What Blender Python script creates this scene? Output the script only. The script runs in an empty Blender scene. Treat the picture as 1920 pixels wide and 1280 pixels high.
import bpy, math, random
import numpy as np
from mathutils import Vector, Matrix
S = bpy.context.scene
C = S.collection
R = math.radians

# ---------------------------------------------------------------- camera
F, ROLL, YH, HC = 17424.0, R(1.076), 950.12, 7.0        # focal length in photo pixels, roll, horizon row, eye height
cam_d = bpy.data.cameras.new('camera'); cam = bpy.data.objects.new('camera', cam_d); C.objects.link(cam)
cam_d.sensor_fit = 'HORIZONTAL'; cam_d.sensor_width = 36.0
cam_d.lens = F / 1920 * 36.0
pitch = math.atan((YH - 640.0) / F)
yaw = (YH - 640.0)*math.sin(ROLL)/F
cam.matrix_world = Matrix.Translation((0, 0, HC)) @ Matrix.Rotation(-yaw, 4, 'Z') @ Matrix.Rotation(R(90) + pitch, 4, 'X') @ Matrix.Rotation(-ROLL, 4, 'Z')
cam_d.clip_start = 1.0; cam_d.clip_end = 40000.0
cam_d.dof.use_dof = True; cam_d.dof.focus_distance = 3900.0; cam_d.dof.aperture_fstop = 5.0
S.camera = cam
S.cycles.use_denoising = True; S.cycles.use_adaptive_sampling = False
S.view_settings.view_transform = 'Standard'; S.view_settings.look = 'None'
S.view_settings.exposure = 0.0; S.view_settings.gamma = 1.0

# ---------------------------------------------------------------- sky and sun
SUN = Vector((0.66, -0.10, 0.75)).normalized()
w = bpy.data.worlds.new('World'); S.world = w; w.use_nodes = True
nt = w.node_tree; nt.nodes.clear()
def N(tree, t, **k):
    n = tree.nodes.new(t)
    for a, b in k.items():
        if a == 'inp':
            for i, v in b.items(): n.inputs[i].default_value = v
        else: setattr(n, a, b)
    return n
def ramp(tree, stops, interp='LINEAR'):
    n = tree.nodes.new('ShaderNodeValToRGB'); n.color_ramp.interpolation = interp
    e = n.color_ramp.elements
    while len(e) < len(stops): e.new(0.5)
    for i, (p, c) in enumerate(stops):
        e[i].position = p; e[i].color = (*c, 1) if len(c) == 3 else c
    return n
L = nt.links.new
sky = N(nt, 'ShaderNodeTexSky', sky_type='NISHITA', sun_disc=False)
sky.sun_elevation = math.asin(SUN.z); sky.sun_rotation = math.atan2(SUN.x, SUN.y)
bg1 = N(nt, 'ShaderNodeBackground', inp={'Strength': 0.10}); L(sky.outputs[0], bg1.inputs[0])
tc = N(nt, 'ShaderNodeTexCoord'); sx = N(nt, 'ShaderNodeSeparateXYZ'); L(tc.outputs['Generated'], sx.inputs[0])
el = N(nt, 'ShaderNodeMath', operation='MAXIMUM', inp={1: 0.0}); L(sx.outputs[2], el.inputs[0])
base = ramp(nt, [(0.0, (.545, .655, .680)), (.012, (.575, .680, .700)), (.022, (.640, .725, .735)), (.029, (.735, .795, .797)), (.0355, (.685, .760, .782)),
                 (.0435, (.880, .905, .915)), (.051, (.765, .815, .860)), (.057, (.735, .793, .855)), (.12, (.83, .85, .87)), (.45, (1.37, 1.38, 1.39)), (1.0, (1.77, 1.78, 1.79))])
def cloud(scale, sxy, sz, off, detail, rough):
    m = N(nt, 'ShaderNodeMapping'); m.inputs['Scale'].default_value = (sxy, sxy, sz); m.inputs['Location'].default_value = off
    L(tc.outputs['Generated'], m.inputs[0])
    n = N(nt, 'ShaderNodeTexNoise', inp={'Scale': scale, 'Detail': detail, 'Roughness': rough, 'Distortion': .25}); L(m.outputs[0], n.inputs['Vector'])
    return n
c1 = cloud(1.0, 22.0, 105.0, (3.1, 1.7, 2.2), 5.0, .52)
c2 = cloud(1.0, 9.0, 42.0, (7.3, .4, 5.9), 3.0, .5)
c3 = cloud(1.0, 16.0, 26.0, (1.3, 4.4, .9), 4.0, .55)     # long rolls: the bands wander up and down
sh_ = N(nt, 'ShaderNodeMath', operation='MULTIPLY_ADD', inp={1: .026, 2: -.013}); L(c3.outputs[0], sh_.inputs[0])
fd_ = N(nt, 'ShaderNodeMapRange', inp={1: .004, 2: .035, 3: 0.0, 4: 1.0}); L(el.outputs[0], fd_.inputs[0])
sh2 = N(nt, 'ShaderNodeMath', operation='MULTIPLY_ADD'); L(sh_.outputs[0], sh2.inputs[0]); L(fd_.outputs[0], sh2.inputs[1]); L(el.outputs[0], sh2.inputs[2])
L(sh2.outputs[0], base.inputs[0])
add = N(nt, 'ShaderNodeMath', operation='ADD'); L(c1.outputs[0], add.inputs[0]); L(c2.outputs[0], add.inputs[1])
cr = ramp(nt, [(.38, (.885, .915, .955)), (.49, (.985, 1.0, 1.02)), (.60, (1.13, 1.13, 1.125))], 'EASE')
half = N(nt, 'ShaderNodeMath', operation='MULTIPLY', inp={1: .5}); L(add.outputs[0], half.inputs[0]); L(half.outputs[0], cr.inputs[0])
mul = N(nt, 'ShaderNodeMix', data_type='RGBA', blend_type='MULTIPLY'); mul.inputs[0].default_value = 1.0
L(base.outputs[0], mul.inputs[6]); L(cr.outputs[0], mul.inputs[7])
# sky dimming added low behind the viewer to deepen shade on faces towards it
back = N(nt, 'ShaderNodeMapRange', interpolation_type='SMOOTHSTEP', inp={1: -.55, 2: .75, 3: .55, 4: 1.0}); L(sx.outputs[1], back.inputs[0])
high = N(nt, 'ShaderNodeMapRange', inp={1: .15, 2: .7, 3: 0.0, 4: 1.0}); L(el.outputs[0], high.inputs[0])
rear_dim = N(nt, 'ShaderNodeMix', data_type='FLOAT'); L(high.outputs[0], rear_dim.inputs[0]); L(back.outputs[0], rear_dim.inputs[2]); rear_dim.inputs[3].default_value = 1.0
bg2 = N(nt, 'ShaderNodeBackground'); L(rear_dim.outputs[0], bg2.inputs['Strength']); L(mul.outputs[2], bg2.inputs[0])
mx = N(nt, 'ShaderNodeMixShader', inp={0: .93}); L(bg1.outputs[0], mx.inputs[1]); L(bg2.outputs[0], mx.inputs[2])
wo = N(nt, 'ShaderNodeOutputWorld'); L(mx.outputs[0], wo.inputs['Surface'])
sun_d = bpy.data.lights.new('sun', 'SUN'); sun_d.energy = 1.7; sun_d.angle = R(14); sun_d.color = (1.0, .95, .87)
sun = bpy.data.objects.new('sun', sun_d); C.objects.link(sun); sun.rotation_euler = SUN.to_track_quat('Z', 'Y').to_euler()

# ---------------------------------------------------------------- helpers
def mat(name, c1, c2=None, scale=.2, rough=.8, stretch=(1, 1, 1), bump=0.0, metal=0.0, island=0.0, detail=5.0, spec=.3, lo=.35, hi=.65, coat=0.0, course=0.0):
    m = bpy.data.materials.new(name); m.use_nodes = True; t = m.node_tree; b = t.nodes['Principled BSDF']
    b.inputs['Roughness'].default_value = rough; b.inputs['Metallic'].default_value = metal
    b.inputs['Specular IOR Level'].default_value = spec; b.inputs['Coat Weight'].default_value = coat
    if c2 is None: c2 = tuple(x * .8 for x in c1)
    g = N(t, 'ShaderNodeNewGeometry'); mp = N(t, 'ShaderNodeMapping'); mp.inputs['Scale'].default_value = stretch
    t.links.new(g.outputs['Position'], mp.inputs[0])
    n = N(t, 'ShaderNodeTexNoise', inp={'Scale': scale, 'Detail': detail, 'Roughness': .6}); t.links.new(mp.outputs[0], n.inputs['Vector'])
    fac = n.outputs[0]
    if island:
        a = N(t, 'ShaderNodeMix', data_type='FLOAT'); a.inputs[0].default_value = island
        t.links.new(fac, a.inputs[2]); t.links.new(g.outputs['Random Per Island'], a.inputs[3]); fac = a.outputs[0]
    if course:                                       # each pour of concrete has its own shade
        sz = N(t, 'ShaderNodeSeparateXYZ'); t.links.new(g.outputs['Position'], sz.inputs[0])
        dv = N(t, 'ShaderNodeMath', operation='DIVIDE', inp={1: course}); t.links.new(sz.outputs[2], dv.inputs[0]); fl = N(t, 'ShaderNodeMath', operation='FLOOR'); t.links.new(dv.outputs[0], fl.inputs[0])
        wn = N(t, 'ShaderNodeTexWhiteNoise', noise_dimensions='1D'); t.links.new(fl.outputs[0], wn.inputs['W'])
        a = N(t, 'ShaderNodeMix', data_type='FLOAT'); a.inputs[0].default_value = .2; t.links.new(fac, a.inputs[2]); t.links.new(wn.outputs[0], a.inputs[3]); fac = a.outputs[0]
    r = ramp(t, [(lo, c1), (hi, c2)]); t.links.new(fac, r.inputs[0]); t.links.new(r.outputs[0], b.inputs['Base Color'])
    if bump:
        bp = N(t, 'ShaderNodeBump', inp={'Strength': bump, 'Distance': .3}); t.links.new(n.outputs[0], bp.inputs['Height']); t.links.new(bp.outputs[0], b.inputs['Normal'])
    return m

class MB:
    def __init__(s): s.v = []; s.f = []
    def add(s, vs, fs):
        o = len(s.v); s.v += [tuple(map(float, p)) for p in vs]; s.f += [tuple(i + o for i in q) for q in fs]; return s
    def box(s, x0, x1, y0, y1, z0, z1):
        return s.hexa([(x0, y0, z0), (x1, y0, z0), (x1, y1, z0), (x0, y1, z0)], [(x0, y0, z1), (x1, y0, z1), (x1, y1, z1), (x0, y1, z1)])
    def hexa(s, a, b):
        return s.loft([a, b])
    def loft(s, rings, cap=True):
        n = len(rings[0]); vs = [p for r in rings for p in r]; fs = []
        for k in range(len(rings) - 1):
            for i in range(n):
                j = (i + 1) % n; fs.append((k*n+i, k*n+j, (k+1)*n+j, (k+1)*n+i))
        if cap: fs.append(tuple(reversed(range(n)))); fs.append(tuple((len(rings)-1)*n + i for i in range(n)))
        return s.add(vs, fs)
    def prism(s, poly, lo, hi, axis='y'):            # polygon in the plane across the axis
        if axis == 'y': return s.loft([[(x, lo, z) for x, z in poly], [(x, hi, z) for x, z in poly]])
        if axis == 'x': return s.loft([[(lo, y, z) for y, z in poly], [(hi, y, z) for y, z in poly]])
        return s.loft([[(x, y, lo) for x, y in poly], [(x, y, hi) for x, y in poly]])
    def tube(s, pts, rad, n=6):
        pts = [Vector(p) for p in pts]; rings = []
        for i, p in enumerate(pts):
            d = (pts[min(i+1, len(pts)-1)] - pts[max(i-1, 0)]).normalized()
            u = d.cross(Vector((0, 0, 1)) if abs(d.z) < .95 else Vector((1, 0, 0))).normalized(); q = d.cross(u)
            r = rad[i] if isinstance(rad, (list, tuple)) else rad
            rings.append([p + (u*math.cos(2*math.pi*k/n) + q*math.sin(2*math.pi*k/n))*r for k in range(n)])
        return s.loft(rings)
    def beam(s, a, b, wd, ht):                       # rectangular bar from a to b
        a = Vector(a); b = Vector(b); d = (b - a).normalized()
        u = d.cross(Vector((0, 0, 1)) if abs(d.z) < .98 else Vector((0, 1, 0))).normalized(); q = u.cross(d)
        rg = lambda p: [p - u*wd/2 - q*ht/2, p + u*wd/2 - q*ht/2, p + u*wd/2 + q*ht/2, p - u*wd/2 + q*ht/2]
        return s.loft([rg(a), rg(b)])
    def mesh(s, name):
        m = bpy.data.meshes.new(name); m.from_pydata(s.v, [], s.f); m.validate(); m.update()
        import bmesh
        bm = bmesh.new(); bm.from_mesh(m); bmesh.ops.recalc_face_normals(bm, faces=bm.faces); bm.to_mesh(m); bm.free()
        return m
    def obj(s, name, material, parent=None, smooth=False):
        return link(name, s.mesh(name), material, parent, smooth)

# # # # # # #

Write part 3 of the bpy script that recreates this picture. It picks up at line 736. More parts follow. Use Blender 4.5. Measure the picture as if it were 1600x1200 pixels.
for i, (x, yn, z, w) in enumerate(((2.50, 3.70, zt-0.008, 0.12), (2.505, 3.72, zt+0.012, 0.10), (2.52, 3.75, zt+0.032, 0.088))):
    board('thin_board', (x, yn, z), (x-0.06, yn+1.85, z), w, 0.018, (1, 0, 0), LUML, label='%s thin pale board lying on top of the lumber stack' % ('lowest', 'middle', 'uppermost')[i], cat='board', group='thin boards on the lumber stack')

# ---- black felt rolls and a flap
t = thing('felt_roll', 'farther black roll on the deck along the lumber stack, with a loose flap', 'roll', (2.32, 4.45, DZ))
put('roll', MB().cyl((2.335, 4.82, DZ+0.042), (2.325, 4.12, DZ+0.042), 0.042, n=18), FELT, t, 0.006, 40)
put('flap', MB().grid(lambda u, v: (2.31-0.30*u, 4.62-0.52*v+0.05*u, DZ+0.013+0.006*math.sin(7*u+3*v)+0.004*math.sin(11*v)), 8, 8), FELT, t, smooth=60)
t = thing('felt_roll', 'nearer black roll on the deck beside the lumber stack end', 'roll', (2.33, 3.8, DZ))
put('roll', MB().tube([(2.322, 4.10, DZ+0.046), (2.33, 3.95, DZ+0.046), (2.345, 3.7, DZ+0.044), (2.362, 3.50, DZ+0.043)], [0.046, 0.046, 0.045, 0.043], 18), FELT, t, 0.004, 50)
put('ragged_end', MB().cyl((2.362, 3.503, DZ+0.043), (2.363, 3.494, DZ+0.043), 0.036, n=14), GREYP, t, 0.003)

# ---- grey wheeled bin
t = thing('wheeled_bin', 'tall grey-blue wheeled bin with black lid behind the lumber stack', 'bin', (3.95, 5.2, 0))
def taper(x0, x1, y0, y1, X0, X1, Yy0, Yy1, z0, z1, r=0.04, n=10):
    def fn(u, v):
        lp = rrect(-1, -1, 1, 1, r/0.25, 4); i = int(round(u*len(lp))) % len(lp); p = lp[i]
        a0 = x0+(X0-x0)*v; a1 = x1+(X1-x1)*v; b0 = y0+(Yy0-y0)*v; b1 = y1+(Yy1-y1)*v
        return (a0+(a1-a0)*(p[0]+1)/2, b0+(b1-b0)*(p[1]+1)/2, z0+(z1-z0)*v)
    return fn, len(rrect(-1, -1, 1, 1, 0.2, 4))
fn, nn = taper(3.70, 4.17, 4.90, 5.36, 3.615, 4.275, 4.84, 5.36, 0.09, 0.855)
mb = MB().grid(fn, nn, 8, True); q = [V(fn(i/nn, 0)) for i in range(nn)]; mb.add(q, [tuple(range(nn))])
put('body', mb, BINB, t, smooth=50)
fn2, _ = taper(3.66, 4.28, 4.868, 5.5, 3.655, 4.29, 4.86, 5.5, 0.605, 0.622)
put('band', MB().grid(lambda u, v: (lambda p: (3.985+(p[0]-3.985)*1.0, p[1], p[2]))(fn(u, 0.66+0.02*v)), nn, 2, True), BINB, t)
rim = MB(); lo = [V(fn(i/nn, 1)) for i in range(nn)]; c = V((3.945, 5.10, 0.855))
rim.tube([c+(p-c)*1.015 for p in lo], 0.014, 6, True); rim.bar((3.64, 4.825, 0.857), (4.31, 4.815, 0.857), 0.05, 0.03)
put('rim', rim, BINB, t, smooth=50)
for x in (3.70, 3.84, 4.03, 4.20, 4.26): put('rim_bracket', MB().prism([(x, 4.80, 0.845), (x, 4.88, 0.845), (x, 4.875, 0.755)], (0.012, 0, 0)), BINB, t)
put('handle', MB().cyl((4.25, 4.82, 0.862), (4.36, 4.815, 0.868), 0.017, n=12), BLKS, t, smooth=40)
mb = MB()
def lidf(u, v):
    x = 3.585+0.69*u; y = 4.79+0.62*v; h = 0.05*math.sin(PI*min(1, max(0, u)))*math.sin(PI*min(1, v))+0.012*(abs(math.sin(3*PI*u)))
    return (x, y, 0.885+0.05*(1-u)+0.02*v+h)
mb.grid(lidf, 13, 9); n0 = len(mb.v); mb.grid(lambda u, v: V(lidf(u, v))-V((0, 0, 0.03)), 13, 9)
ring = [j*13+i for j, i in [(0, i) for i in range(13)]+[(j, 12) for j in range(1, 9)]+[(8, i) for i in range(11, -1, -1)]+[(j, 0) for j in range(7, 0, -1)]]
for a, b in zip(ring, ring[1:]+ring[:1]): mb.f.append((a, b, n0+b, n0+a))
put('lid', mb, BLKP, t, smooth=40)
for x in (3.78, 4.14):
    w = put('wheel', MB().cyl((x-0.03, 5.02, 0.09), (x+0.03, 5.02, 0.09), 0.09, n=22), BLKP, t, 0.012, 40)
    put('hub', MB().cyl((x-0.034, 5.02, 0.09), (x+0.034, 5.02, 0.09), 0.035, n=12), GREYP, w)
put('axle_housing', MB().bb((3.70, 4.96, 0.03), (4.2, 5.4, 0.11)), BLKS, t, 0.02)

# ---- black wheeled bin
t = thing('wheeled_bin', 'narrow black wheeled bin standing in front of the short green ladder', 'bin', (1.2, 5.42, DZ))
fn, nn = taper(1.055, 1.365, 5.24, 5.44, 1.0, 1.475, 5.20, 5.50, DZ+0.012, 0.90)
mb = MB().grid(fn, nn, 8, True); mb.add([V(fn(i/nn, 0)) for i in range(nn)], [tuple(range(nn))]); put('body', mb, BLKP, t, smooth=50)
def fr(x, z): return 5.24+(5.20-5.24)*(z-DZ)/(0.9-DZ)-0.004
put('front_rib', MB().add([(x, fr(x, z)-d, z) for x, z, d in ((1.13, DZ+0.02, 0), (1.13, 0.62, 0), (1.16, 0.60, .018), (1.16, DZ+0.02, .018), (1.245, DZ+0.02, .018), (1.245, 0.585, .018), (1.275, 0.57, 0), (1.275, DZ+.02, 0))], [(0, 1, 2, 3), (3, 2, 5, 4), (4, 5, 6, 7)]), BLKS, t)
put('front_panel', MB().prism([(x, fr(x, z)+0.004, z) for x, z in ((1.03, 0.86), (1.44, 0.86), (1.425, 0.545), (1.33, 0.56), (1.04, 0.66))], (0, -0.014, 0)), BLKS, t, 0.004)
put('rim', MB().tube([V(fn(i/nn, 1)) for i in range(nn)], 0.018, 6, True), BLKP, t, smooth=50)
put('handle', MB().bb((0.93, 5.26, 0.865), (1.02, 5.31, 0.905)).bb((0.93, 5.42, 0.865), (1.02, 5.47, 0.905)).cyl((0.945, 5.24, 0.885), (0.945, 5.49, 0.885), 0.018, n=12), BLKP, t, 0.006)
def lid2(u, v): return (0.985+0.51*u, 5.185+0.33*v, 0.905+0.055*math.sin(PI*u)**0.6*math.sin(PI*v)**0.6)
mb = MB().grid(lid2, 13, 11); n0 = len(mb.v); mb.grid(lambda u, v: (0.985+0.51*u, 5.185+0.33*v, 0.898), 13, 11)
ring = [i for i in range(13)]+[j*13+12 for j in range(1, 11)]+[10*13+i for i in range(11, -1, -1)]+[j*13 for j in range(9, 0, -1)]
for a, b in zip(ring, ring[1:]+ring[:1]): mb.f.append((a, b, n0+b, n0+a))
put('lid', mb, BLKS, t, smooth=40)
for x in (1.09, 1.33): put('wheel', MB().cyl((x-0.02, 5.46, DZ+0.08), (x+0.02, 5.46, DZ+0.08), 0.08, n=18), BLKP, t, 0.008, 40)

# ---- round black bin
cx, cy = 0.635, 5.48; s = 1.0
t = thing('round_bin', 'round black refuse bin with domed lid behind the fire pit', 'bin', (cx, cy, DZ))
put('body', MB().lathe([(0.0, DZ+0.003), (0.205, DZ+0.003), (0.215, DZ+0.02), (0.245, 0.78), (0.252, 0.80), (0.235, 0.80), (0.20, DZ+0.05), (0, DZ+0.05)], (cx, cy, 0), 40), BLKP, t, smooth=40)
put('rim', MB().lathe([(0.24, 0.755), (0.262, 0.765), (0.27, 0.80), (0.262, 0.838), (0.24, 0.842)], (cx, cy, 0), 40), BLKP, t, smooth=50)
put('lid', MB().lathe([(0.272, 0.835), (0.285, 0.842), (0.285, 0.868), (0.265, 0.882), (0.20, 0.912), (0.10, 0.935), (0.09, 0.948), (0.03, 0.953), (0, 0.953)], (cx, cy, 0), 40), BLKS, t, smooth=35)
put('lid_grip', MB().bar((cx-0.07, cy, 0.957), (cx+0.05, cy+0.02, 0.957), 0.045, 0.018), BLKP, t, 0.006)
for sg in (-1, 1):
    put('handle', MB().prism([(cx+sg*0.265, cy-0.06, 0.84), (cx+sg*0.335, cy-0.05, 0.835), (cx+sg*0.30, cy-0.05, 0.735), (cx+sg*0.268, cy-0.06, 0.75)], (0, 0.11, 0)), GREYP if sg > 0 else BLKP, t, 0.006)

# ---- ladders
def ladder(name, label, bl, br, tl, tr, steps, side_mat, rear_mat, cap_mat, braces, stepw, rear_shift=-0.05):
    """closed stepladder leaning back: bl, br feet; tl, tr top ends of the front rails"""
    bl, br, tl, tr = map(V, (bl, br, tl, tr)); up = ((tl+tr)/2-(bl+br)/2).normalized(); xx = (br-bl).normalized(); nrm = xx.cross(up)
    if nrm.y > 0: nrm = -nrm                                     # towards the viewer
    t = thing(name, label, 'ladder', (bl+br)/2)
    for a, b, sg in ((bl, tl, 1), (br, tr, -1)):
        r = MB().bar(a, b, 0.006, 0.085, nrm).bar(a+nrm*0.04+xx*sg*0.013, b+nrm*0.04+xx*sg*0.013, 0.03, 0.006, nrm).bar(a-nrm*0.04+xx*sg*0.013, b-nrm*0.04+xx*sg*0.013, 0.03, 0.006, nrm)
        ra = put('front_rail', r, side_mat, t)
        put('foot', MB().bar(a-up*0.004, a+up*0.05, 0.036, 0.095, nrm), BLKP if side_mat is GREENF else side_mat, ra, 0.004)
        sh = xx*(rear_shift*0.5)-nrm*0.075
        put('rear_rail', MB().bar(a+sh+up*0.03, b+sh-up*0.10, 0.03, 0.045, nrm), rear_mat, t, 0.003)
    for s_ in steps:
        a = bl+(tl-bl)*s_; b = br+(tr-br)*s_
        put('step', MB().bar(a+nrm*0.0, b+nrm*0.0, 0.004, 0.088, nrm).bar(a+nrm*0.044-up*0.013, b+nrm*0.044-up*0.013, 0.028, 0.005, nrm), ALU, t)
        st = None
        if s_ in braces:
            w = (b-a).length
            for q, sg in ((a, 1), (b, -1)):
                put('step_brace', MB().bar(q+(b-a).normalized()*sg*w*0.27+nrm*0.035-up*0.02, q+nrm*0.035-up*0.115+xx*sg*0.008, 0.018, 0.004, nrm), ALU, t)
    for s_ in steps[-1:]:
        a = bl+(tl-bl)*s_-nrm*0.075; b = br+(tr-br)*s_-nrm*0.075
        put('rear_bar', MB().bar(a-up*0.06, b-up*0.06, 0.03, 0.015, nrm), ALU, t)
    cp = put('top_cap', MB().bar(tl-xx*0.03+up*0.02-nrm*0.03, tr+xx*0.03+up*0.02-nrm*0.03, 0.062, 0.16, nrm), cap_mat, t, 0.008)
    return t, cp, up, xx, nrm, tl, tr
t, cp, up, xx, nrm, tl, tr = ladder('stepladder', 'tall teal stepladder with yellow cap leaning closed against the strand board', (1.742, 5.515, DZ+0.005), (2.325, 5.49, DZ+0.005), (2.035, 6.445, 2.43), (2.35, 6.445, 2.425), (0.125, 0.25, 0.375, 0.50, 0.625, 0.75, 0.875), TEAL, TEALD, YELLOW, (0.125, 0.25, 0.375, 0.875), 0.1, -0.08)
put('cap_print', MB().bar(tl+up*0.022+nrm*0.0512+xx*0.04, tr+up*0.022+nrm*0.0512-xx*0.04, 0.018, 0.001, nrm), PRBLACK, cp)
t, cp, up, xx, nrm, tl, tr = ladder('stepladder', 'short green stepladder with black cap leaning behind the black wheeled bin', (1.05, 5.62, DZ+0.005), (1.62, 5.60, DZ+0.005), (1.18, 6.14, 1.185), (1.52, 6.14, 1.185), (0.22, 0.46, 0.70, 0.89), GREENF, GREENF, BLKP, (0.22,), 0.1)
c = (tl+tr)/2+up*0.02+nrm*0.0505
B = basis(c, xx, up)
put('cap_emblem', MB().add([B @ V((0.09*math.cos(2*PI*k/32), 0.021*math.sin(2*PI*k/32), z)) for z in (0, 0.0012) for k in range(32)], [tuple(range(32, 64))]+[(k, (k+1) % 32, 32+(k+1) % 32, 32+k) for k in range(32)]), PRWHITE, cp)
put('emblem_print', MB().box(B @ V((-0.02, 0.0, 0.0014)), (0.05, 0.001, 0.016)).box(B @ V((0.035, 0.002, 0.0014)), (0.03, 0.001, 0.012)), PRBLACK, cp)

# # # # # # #

From the records given above, copy all lines containing "scene".

§ Worked answer
What Blender Python script creates this scene? Output the script only. The script runs in an empty Blender scene. Treat the picture as 1920 pixels wide and 1280 pixels high.
S = bpy.context.scene